Did a disaster leave Aceh richer — and how would we ever know?
The 2004 tsunami flooded some Aceh districts and spared others by accident of coastal geography. Comparing the two — before and after — is a natural experiment. Four ideas run through this lab:
The four takeaways
- Disaster → a higher long-run path. Flooded districts lost ~8% of output in 2005 but grew +6.3%/yr in 2006–08, ending permanently higher — confirmed by a synthetic control (+18%).
- A single "after" hides the story. The pooled 2×2 estimate was an insignificant +0.0125; only splitting time into event-time windows revealed the dip-then-overshoot.
- Clustered treatment demands honest inference. With all 10 treated districts in one corner of the map, Conley spatial standard errors roughly double the recovery SE — a spurious *** becomes an honest **.
- Intensity concentrates the effect. Only the worst-hit places rebound the most — the average is driven by where damage, and reconstruction, was greatest.
Key concepts
Difference-in-Differences (DiD)
Parallel trends
ATT — average treatment effect on the treated
Conley spatial-HAC standard errors
The real estimates, with honest confidence intervals
Every coefficient from the post, with its Conley spatial-HAC 95% interval. A bar that crosses the dashed zero line is not statistically distinguishable from "no effect". Toggle the rows; hover a bar for its exact estimate, SE, and t-statistic.
What to look for
- The 2005 shock and the recovery are both significant for district GDP — but the recovery bar sits much further from zero relative to its width.
- Per-capita shows no significant 2005 loss (output and population fell together) yet a strong recovery gain — not a denominator artifact.
- The placebo (neighbours of flooded districts) bars straddle zero — exactly what a credible design should find.
- Rural districts took the 2005 hit; city districts led the recovery (but with only 2 flooded cities, that bar is wide).
Simulate a tsunami: can DiD recover the truth?
Generate a synthetic district panel with a known 2005 shock and recovery boom, then let the dynamic DiD estimate them.
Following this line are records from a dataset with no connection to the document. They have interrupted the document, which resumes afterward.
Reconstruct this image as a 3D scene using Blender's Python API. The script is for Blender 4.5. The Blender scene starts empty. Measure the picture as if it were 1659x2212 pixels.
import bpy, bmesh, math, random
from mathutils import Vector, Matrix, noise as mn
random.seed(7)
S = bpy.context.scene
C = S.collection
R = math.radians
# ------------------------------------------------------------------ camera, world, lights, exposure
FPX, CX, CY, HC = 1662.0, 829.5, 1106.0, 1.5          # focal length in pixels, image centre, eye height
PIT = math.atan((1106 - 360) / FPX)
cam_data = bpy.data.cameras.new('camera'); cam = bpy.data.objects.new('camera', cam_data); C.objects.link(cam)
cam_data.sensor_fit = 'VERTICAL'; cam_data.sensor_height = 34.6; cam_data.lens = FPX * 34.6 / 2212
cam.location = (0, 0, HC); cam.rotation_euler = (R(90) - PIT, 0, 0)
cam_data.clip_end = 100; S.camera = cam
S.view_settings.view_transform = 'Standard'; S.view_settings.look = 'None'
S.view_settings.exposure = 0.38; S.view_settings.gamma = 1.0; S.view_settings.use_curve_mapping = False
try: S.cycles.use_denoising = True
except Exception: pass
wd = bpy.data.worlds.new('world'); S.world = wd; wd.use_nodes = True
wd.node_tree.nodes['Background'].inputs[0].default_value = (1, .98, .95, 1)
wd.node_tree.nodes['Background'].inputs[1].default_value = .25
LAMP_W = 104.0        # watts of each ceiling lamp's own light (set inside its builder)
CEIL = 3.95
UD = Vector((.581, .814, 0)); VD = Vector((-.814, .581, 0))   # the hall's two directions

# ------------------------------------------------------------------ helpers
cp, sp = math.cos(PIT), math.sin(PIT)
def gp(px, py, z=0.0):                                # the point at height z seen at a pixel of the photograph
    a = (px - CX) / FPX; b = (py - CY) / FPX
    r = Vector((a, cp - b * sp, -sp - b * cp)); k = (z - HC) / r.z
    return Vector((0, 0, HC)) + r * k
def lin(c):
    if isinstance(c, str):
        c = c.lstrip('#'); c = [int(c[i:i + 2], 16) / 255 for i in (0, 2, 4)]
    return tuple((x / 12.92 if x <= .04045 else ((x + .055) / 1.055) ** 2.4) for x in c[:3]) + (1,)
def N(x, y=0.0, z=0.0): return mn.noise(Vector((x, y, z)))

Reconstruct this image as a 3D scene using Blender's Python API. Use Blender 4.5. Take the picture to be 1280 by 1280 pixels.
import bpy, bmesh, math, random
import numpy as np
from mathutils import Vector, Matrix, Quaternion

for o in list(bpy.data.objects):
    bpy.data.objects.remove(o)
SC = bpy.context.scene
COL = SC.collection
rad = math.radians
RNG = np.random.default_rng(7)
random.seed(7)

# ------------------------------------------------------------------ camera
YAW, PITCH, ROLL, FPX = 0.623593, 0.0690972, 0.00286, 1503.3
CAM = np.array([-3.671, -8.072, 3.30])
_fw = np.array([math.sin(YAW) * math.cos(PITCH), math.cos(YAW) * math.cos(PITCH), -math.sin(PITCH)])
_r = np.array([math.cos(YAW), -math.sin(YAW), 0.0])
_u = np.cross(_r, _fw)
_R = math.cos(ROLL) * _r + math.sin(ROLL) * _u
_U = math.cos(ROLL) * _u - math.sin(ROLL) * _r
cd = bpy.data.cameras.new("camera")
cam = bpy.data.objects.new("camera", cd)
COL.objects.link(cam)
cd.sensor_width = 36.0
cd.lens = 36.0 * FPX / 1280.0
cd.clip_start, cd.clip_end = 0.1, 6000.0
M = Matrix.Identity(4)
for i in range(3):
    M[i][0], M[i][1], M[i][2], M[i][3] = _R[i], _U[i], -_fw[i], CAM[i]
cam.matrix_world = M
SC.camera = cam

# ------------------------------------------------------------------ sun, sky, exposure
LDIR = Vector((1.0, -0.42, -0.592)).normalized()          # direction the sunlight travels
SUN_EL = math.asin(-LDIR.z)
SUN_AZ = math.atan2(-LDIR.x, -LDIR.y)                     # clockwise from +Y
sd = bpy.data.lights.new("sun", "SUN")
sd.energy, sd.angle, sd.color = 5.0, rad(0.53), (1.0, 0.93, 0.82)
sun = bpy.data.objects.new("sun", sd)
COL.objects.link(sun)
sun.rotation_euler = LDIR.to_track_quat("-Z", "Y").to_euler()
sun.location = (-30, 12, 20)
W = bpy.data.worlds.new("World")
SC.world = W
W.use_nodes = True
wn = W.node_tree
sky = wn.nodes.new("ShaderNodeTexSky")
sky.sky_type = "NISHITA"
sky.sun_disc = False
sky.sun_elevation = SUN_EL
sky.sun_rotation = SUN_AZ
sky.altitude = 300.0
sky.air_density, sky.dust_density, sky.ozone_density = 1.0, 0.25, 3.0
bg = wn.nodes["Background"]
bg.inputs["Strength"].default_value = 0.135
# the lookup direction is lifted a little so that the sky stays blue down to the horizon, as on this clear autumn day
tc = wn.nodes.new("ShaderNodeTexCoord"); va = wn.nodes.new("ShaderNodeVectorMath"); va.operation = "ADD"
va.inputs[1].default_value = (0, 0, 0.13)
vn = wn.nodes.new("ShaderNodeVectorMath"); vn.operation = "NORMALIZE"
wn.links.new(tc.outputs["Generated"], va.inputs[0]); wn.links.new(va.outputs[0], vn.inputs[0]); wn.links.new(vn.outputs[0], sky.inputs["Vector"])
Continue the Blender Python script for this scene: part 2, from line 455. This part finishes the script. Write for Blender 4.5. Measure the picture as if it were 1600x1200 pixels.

Shrink the number of treated districts toward the real study's 10 and watch the estimate stay centered on the truth but scatter more — the small-sample fragility behind the post's wide standard errors.
The point estimate never moves — only your honesty about it
All 10 treated districts sit in one corner of Sumatra, so their shocks are not independent (Moran's I = +0.065, p = 0.003). As you dial up the spatial correlation, the recovery effect's standard error inflates from naive toward Conley spatial-HAC — and the significance verdict changes — while the estimate stays fixed at +0.0628.
What to look for
- Drag the slider to 0: the naive SE (0.0146) gives a t of 4.3 and *** — a confidence the data do not support.
- Drag to 1: the Conley-HAC SE (0.0244) gives a t of 2.57 and an honest **.
- The orange dot — the point estimate — never moves. Spatial standard errors change inference, not the estimate.